┏━━
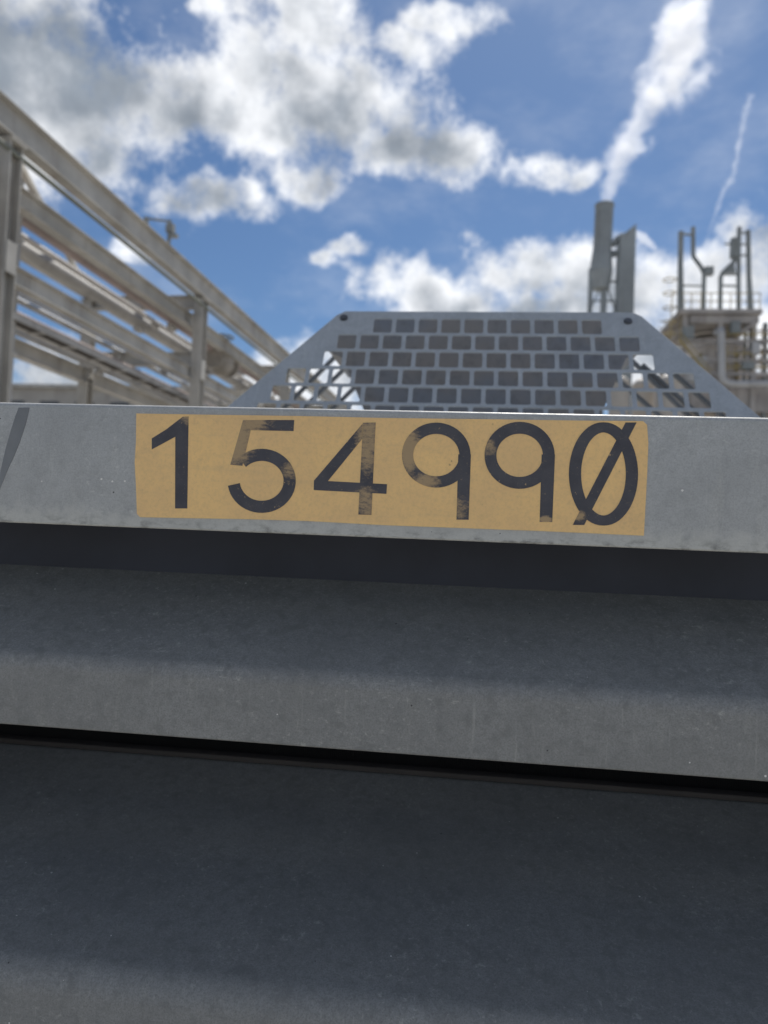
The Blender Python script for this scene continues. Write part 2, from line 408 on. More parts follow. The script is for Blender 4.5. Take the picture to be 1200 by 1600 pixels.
bp = N(t, 'ShaderNodeBump'); bp.inputs['Strength'].default_value = .15; bp.inputs['Distance'].default_value = .001
t.links.new(nB, bp.inputs['Height']); t.links.new(bp.outputs[0], b.inputs['Normal'])
out = [(213, 646), (330, 648), (470, 650), (600, 653), (760, 655), (900, 657), (1005, 658), (1011, 664), (1013, 692), (1011, 745), (1008, 800), (1006, 837),
       (930, 833.5), (840, 829.5), (720, 825), (600, 820.5), (480, 814), (380, 811), (290, 809.5), (219, 808), (214, 803), (212.5, 760), (210.5, 722), (212.5, 690)]
pp = [at(x, y, -.0008) for x, y in out]
stick = child(MB().extrude_y([(p.x, p.z) for p in pp], -.0011, .0008).build('number_sticker', s_m, box))
stick['label'] = 'faded yellow sticker reading 154990'
def digit_mat(name, fades):
    m, t, b = new_mat(name)
    oc = ocoord(t)
    nb = noise(t, vmath(t, 'MULTIPLY', oc, (120, 120, 240)), 1, 8, .75); nf = noise(t, oc, 300, 4, .7); nl = noise(t, oc, 26, 4, .6)
    ink = mixc(t, smooth(t, nl, .3, .7), (.062, .062, .074), (.088, .087, .098))
    w = mathn(t, 'MULTIPLY', smooth(t, nf, .62, .74), .35)
    for (x, y), (rx, ry), amt in fades:
        c = at(x, y, 0); r1 = rx / F; r2 = ry / F
        d = vmath(t, 'LENGTH', vmath(t, 'MULTIPLY', vmath(t, 'SUBTRACT', oc, tuple(c)), (1 / r1, 0, 1 / r2)), None, 1)
        fall = smooth(t, d, 1.1, .2)
        rag = mathn(t, 'ADD', mathn(t, 'MULTIPLY', fall, amt), mathn(t, 'MULTIPLY_ADD', nb, 1.7, -.85))
        k = mathn(t, 'MULTIPLY', smooth(t, rag, .12, .72), .58)
        w = mathn(t, 'MAXIMUM', w, k)
    sp = mathn(t, 'MULTIPLY', smooth(t, noise(t, oc, 95, 6, .7), .66, .69), .75)
    w = mathn(t, 'MAXIMUM', w, sp)
    t.links.new(mixc(t, w, ink, (.66, .46, .23)), b.inputs['Base Color'])
    b.inputs['Roughness'].default_value = .5; b.inputs['Specular IOR Level'].default_value = .3
    return m
YD = -.0015
def ribbon(m, pts, w, y, closed=False):
    """flat vinyl stroke along photo points; w a width or list of widths in photo pixels"""
    P = [Vector(p) for p in pts]; n = len(P); L, Rr = [], []
    for i in range(n):
        a = P[i - 1] if (i or closed) else P[i]; c = P[(i + 1) % n] if (i < n - 1 or closed) else P[i]
        d1 = (P[i] - a).normalized() if (P[i] - a).length else (c - P[i]).normalized()
        d2 = (c - P[i]).normalized() if (c - P[i]).length else d1
        d = (d1 + d2).normalized(); nn = Vector((-d.y, d.x)); q = w[i] if isinstance(w, list) else w
        k = q / 2 / max(.5, nn.dot(Vector((-d1.y, d1.x))))
        L.append(P[i] + nn * k); Rr.append(P[i] - nn * k)
    vs = []
    for yy in (y, y + .0008):
        for q in L + Rr: vs.append(at(q.x, q.y, 0) + Vector((0, yy, 0)))
    k = 2 * n; fs = []
    for i in range(n if closed else n - 1):
        j = (i + 1) % n
        fs += [(i, j, n + j, n + i), (i, k + i, k + j, j), (n + i, n + j, k + n + j, k + n + i)]
    if not closed: fs += [(0, n, k + n, k), (n - 1, k + n - 1, k + 2 * n - 1, 2 * n - 1)]
    m.add(vs, fs)
def poly(m, pts, y):
    q = [at(a, c, 0) for a, c in pts]; m.extrude_y([(p.x, p.z) for p in q], y, y + .0008)
Z2 = lambda x, y: (200 + x / 2.857, 630 + y / 2.857)
Z3 = lambda x, y: (600 + x / 2.79, 640 + y / 2.79)
def arc(Z, cx, cy, rx, ry, a0, a1, n): return [Z(cx + rx * cos(R(a0 + (a1 - a0) * i / n)), cy + ry * sin(R(a0 + (a1 - a0) * i / n))) for i in range(n + 1)]
def digit(mb, mat, label):
    o = child(mb.build('digit', mat, stick)); o.matrix_parent_inverse = Matrix(); o['label'] = label
dm = digit_mat('worn_black_ink_a', [((298, 655), (25, 14), .5)])
m = MB(); poly(m, [Z2(*p) for p in ((108, 158), (172, 118), (232, 72), (247, 61), (272, 60), (266, 470), (212, 470), (213, 150), (108, 207))], YD); digit(m, dm, 'black numeral 1')
dm = digit_mat('worn_black_ink_b', [((385, 660), (55, 30), .72), ((370, 690), (40, 60), .75), ((455, 735), (25, 25), .45)])
m = MB(); poly(m, [Z2(*p) for p in ((515, 76), (743, 76), (740, 125), (549, 121), (512, 280), (458, 275))], YD)
ribbon(m, arc(Z2, 598, 347, 125, 116, 226, 532, 40), 18.8, YD - .0002); digit(m, dm, 'black numeral 5 with its top worn away')
dm = digit_mat('worn_black_ink_c', [((574, 690), (28, 75), .62), ((572, 785), (25, 40), .55)])
m = MB(); poly(m, [Z2(*p) for p in ((1050, 88), (1106, 87), (1087, 499), (1029, 497))], YD - .0002)
poly(m, [Z2(*p) for p in ((1048, 92), (1046, 160), (893, 348), (1157, 362), (1154, 405), (830, 388), (831, 346))], YD); digit(m, dm, 'black numeral 4 with a faded upright')
dm = digit_mat('worn_black_ink_d', [((640, 705), (24, 50), .85), ((665, 752), (30, 18), .7), ((718, 795), (20, 30), .45)])
m = MB(); ribbon(m, arc(Z3, 228, 199, 125, 117, 0, 360, 48)[:-1], 17.5, YD - .0002, True)
poly(m, [Z3(*p) for p in ((324, 196), (379, 196), (369, 480), (316, 480))], YD); digit(m, dm, 'black numeral 9 worn along its left side')
dm = digit_mat('worn_black_ink_e', [((765, 700), (14, 20), .5), ((852, 812), (14, 8), .9)])
m = MB(); ribbon(m, arc(Z3, 591, 200, 127, 120, 0, 360, 48)[:-1], 18.4, YD - .0002, True)
poly(m, [Z3(*p) for p in ((687, 196), (745, 196), (733, 490), (678, 490))], YD); digit(m, dm, 'second black numeral 9')
dm = digit_mat('worn_black_ink_f', [((905, 806), (14, 12), .6)])
m = MB(); ribbon(m, arc(Z3, 956, 281, 124, 203, 0, 360, 56)[:-1], [15.6 + 3.4 * abs(cos(2 * pi * i / 56)) for i in range(56)], YD - .0002, True)
poly(m, [Z3(*p) for p in ((1052, 57), (1100, 57), (872, 503), (822, 503))], YD); digit(m, dm, 'black slashed zero')

# ------------------------------------------------------------------ perforated guard on the container roof
gd_m = container_paint('blue_grey_guard_paint', (.43, .455, .475), .5, specks=False, gloss=.35)
GTOP, GLEAN = 1.22, .50                         # y of the top edge, how far it leans (dy per dz)
z_top = at(757, 488, GTOP).z
def gp_(px, py):                                # photo pixel to guard plane (u along X, s height along the plane)
    d = ray(px, py); nrm = Vector((0, 1, -GLEAN)); p0 = Vector((0, GTOP, z_top))
    return CAM + d * ((p0 - CAM).dot(nrm) / d.dot(nrm))
lean = math.sqrt(1 + GLEAN ** 2)
gx = gp_(757, 560).x
z_bot = EYE + .146
guard = empty('perforated_guard', (gx, GTOP - GLEAN * (z_top - z_bot), z_bot))
guard.rotation_euler = (-math.atan(GLEAN), 0, 0)
tag(guard, 'trapezoid grey sheet-metal guard with rows of square holes, on the container roof', 'guard')
H = (z_top - z_bot) * lean
def gl(px, py):
    p = gp_(px, py); return p.x - gx, (p.z - z_bot) * lean
TL, TR, BL, BR = gl(530, 487.5), gl(988, 490), gl(345, 633), gl(1170, 652)
half_t = (TR[0] - TL[0]) / 2; sl = ((BR[0] - BL[0]) / 2 - half_t) / (H - (BL[1] + BR[1]) / 2)
half_b = half_t + sl * H
print('guard', H, half_t, half_b, TL, TR, BL, BR, z_bot, guard.location)
def halfw(s): return half_t + sl * (H - s)
pit = (gl(934, 510)[0] - gl(578, 510)[0]) / 9.82
hw = pit * .825
rows = []
ys = [(499.5, 521.5), (525, 547.5), (551.5, 575.5), (579.5, 603.5), (607.5, 632)]
S = [(gl(757, a)[1], gl(757, b_)[1]) for a, b_ in ys]
dS = (S[0][1] - S[4][1]) / 4
S += [(S[4][0] - dS, S[4][1] - dS), (S[4][0] - 2 * dS, S[4][1] - 2 * dS), (S[4][0] - 3 * dS, S[4][1] - 3 * dS)]
S = [q for q in S if q[1] > .02]
counts = [10, 13, 14, 17, 18, 19, 20, 21][:len(S)]
bm = bmesh.new()
def loop(pts):
    v = [bm.verts.new((x, 0, z)) for x, z in pts]; return [bm.edges.new((v[i], v[(i + 1) % len(v)])) for i in range(len(v))]
c = .012
E = loop([(-half_b, 0), (half_b, 0), (half_t + sl * c, H - c), (half_t - c * .8, H), (-half_t + c * .8, H), (-half_t - sl * c, H - c)])
for (s1, s0), nh in zip(S, counts):
    for i in range(nh):
        x = (i - (nh - 1) / 2) * pit
        q = .004
        E += loop([(x - hw / 2 + q, s0), (x + hw / 2 - q, s0), (x + hw / 2, s0 + q), (x + hw / 2, s1 - q), (x + hw / 2 - q, s1), (x - hw / 2 + q, s1), (x - hw / 2, s1 - q), (x - hw / 2, s0 + q)])
bmesh.ops.triangle_fill(bm, use_beauty=True, use_dissolve=False, edges=E, normal=(0, -1, 0))
me = bpy.data.meshes.new('sheet'); bm.to_mesh(me); bm.free()
sheet = link('sheet', me, gd_m, guard)
so = sheet.modifiers.new('thickness', 'SOLIDIFY'); so.thickness = .004; so.offset = 0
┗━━
INSTRUCTION ▸
Among the lines above, count those containing the word "pixels" and give nothing but the result.

RESULT FOR THIS EXERCISE ▸
2